What are your thoughts on this? Is it discriminatory against minorities? Do you think its on point or is it a frivolous debate that will go away?
Just for myself, when I have gone to vote in years past, I have always carried my voters card and simply because I had it on my person anyways, my drivers license, thus I had no issues going to the polls. But what about those who have no ID?
Does this law become problematic because it singles out those who can't properly ID themselves at the voting booth and therefore could bring up the real possibility that they are not in this country legally?
Read more:
http://www.foxnews.com/politics/2012...#ixzz1pBfIjm5s
The Obama administration has once more gone too far in its "overreach," Texas Gov. Rick Perry said Monday, after the Justice Department objected to the state's new voter photo ID law, saying Texas failed to demonstrate that the law is not discriminatory by design against Hispanic voters.
"Texas has a responsibility to ensure elections are fair, beyond reproach and accurately reflect the will of voters. The DOJ has no valid reason for rejecting this important law, which requires nothing more extensive than the type of photo identification necessary to receive a library card or board an airplane. Their denial is yet another example of the Obama administration's continuing and pervasive federal overreach," Perry said.
On Monday, the Justice Dpartment's head of the civil rights division, Tom Perez, sent a a six-page letter to Texas' director of elections saying that Texas has not "sustained its burden" under Section 5 of the Voting Rights Act to show that the new law will not have a discriminatory effect on minority voters. About 11 percent of Hispanic voters reportedly lack state-issued identification.
Perez wrote that while the state says the new photo ID requirement is to "ensure electoral integrity and deter ineligible voters from voting" the state "did not include evidence of significant in-person voter impersonation not already addressed by the state's existing laws."
Perez added that the number of people lacking any personal ID or driver's license issued by
the state ranges from 603,892 to 795,955, but of that span, 29-38 percent of them are Hispanic.
"According to the state's own data, a Hispanic registered voter is at least 46.5 percent, and potentially 120.0 percent, more likely than a non-Hispanic registered voter to lack this identification," Perez wrote.
"Even using the data most favorable to the state ... that disparity is statistically significant," he said.
But the two data sets, compiled in September 2011 and January 2012 were not an apples-to-apples comparison, said Texas' secretary of state, who noted the department was warned that the two data sets it used to lodge its objection were inconsistent.
"The data they demanded came from matching two separate data sets never designed to be matched, and their agency was warned that matches from these data sets would be misleading," Texas Secretary of State Hope Andrade said in a statement.

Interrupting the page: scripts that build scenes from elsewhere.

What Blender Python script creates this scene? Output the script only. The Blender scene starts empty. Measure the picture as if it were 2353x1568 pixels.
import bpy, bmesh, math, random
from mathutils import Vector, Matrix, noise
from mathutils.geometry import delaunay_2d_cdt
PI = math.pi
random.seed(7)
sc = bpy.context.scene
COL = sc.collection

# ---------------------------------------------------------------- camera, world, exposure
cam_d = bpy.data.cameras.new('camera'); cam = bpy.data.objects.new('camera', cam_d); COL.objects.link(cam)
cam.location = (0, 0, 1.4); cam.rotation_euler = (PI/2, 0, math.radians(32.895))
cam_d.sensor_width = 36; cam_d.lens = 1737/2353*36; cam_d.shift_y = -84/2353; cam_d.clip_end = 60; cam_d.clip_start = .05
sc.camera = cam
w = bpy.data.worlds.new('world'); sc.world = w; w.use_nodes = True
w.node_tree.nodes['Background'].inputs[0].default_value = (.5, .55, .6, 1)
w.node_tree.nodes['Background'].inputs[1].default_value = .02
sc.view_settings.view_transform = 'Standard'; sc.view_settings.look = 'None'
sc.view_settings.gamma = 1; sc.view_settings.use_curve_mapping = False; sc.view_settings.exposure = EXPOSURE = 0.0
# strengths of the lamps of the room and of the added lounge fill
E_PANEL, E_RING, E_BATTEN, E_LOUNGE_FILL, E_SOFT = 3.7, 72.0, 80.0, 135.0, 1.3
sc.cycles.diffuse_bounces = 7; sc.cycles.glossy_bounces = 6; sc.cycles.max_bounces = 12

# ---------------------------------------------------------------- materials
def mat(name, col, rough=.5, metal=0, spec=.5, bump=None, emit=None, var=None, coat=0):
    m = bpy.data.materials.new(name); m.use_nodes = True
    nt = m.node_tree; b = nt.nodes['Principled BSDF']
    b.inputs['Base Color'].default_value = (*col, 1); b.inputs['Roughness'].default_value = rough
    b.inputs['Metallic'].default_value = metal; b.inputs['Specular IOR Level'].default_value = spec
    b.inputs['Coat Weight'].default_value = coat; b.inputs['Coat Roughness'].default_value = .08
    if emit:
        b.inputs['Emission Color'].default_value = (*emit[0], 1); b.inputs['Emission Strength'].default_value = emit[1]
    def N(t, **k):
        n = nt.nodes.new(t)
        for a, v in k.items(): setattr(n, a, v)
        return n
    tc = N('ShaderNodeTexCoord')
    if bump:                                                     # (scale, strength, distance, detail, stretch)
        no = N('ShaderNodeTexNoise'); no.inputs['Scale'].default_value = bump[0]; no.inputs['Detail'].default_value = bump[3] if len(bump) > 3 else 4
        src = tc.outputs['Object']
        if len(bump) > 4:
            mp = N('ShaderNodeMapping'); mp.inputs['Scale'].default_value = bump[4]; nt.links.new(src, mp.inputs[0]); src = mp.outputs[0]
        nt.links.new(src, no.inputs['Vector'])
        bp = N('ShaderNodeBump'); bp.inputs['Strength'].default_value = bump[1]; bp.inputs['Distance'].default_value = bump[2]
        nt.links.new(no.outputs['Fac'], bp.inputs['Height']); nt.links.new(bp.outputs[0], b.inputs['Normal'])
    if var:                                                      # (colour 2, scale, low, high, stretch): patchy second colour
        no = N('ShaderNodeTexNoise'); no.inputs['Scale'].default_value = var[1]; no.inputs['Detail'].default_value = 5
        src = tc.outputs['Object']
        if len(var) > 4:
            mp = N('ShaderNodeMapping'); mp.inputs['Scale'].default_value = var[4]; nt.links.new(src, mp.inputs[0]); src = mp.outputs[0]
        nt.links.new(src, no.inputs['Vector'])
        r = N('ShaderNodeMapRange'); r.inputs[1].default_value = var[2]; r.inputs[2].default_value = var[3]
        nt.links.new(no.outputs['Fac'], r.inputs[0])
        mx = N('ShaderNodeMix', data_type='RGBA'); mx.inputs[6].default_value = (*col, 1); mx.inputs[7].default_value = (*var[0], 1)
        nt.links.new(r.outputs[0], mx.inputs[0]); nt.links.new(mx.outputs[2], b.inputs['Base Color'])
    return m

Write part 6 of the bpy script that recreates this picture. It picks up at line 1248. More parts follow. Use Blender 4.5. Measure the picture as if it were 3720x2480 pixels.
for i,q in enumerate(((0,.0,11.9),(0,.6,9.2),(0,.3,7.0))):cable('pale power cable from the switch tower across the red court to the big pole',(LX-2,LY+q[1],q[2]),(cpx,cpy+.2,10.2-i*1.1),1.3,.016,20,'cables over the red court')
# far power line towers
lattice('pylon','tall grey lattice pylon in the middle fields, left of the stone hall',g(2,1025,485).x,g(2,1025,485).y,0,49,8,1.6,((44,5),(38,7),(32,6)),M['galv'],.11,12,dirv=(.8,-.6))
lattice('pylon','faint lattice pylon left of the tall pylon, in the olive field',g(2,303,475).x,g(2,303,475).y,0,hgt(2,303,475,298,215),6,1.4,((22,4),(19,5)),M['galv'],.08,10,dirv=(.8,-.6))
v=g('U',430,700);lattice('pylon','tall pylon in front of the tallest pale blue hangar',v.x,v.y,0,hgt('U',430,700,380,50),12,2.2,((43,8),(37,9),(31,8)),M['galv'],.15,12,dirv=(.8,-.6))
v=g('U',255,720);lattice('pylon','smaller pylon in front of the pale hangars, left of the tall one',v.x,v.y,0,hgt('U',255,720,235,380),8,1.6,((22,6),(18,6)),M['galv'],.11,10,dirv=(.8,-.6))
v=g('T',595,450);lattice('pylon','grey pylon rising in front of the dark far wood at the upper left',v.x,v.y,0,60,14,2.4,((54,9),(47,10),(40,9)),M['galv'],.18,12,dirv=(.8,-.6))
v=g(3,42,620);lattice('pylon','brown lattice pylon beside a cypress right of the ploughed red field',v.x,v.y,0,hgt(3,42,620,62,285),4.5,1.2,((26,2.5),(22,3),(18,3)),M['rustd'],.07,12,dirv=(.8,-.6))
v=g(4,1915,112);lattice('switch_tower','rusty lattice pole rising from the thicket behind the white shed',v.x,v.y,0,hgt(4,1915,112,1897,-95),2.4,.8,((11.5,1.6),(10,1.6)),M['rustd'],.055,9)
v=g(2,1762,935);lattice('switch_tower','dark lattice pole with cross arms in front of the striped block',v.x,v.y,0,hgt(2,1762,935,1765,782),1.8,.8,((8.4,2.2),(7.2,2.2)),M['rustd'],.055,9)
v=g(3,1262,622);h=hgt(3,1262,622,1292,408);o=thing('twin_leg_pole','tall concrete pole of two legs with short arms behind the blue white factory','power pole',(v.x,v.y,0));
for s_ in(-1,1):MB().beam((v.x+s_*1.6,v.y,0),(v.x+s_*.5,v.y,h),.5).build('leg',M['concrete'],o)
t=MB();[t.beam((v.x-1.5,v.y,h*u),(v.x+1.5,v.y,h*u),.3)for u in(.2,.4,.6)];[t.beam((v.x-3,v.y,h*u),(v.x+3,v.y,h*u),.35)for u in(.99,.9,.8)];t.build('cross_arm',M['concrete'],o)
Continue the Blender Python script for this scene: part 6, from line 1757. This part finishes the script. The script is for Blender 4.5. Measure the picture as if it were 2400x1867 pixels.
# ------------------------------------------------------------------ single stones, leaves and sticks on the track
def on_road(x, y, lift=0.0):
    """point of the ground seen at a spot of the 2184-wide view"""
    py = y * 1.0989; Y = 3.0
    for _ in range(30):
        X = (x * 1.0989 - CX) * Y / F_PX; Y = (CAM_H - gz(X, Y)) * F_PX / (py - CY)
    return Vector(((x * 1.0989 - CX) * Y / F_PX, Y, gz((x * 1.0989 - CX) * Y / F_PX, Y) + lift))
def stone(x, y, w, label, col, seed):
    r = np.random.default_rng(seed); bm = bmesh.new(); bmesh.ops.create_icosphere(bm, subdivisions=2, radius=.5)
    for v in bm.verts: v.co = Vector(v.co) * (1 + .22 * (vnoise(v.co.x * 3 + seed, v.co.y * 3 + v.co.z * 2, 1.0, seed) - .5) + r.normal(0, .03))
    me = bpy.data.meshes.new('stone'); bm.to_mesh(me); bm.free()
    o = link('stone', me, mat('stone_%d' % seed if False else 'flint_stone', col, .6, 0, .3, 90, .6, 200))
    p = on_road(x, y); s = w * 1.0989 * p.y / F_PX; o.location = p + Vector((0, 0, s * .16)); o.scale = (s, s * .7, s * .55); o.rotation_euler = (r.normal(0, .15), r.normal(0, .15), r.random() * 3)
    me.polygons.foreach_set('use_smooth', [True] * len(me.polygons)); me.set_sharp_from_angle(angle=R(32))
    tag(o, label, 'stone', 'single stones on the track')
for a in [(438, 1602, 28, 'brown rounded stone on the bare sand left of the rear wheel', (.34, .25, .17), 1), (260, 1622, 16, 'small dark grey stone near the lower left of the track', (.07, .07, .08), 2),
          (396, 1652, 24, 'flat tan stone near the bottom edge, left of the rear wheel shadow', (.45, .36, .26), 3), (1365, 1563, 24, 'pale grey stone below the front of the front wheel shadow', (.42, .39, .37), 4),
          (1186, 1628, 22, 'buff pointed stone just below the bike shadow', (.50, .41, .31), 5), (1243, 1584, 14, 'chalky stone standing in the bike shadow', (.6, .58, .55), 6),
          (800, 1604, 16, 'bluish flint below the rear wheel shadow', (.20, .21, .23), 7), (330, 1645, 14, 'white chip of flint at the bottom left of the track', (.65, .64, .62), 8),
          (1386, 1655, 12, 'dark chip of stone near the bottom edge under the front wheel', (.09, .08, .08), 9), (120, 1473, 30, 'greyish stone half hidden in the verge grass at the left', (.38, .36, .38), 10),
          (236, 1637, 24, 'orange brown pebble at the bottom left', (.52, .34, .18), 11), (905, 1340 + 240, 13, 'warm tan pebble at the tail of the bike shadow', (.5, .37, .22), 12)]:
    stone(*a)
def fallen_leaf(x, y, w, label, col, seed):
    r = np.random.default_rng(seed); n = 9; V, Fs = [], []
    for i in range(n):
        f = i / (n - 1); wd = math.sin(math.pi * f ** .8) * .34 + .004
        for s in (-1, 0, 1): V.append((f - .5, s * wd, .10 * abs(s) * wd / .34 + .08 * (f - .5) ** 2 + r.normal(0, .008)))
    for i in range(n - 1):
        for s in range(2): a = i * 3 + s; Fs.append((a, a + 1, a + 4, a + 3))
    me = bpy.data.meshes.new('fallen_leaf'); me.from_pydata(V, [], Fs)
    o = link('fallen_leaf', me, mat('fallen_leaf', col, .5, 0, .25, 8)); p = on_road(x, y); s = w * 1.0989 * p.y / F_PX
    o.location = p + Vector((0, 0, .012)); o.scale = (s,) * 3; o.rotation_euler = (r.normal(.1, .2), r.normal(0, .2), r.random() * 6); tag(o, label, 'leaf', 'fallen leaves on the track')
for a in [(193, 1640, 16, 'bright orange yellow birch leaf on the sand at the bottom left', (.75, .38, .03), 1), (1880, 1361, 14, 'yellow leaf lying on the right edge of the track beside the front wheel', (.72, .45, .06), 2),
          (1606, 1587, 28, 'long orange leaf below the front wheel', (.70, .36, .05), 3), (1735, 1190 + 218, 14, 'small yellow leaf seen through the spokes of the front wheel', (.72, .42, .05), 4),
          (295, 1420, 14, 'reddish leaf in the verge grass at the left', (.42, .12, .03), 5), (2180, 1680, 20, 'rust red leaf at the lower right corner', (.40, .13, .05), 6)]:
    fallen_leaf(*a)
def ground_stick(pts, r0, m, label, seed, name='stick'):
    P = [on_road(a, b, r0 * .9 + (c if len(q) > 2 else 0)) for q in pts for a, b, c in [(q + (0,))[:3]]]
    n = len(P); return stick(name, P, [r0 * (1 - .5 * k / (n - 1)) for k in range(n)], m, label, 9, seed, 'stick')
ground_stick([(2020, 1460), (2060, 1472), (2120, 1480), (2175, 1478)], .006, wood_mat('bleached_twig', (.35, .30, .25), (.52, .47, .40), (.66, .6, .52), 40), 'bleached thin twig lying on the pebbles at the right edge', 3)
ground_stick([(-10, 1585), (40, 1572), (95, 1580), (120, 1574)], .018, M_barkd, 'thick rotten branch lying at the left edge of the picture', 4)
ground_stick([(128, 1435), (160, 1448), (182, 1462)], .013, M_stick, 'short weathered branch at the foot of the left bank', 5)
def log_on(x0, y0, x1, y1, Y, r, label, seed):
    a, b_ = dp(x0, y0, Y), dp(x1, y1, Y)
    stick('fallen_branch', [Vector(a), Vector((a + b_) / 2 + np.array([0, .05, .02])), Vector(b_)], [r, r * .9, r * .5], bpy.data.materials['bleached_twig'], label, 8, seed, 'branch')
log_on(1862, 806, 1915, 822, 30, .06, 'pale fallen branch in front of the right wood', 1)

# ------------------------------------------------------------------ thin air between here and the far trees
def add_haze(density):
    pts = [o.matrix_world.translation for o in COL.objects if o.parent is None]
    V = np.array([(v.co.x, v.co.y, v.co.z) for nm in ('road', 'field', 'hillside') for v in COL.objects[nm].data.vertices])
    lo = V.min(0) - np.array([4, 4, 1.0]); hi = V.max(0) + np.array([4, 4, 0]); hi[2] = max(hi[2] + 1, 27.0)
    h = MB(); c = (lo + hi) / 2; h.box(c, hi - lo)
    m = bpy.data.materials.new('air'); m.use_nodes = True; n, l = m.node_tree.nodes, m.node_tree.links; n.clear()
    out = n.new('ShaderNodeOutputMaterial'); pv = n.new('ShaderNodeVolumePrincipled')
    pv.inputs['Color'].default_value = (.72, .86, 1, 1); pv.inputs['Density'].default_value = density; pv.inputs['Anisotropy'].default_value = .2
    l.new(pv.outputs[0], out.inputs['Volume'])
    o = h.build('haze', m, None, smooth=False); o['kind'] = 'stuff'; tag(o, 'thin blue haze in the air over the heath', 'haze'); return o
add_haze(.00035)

Andrade said that as a result of the objection, which she called "extremely disappointing," existing law will apply in the May 29 primary election.
"My office will continue working with the Texas Attorney General's Office in seeking to implement the will of the citizens of Texas, as enacted by our duly elected representatives in the Texas Legislature," Andrade said.
House Judiciary Committee Chairman Lamar Smith, a Texas Republican, said in a separate statement the Texas law was based on an Indiana law upheld by the Supreme Court. He also questioned what the real objection is to requiring photo ID.